Jesús celebró la Pascua sin cordero y sin templo; y sin embargo no lo hizo sin cordero y sin templo. Él mismo era el Cordero esperado, el verdadero, como lo había anunciado Juan Bautista al inicio del ministerio público de Jesús: “He ahí el Cordero de Dios, que quita el pecado del mundo” (Jn 1, 29). Y él mismo es el verdadero templo, el templo vivo, en el que habita Dios, y en el que nosotros podemos encontrarnos con Dios y adorarlo. Su sangre, el amor de Aquel que es al mismo tiempo Hijo de Dios y verdadero hombre, uno de nosotros, esa sangre sí puede salvar. Su amor, el amor con el que él se entrega libremente por nosotros, es lo que nos salva. El gesto nostálgico, en cierto sentido sin eficacia, de la inmolación del cordero inocente e inmaculado encontró respuesta en Aquel que se convirtió para nosotros al mismo tiempo en Cordero y Templo.
Así, en el centro de la nueva Pascua de Jesús se encontraba la cruz. De ella procedía el nuevo don traído por él. Y así la cruz permanece siempre en la santa Eucaristía, en la que podemos celebrar con los Apóstoles a lo largo de los siglos la nueva Pascua. De la cruz de Cristo procede el don. “Nadie me quita la vida; yo la doy voluntariamente”. Ahora él nos la ofrece a nosotros. El haggadah pascual, la conmemoración de la acción salvífica de Dios, se ha convertido en memoria de la cruz y de la resurrección de Cristo, una memoria que no es un mero recuerdo del pasado, sino que nos atrae hacia la presencia del amor de Cristo. Así, la berakha, la oración de bendición y de acción de gracias de Israel, se ha convertido en nuestra celebración eucarística, en la que el Señor bendice nuestros dones, el pan y el vino, para entregarse en ellos a sí mismo.

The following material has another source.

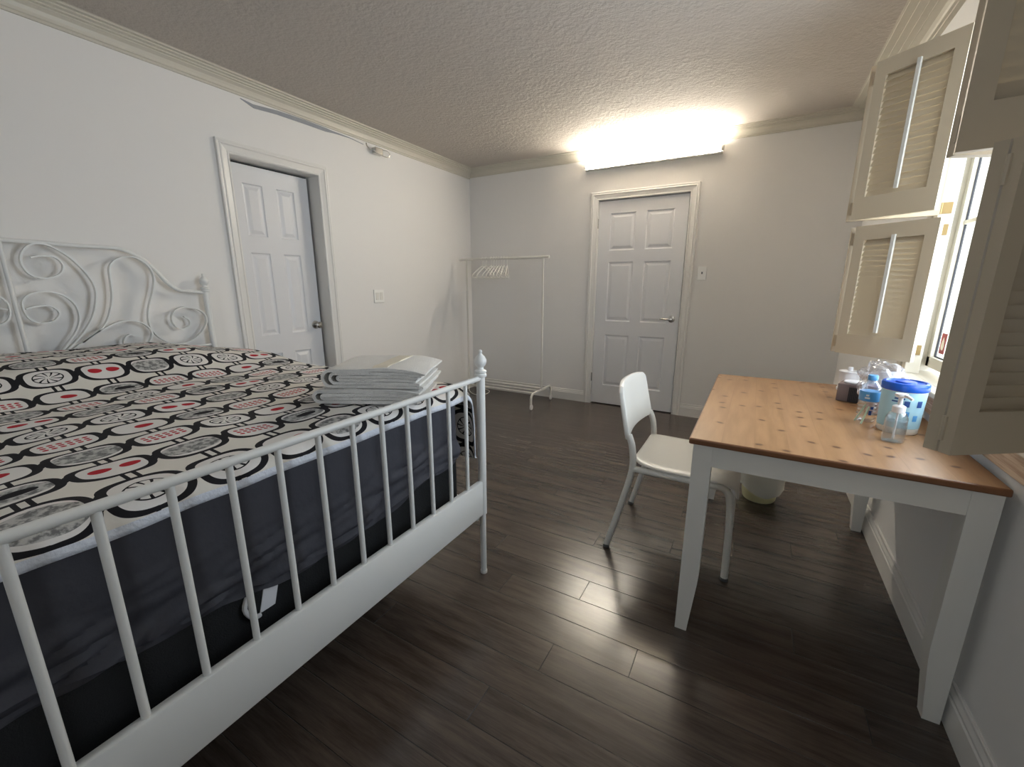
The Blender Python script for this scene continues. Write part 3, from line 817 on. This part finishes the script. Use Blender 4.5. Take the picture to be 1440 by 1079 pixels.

Pidamos al Señor que nos ayude a comprender cada vez más profundamente este misterio maravilloso, a amarlo cada vez más y, en él, a amarlo cada vez más a él mismo. Pidámosle que nos atraiga cada vez más hacia sí mismo con la sagrada Comunión. Pidámosle que nos ayude a no tener nuestra vida sólo para nosotros mismos, sino a entregársela a él y así actuar junto con él, a fin de que los hombres encuentren la vida, la vida verdadera, que sólo puede venir de quien es el camino, la verdad y la vida. Amén.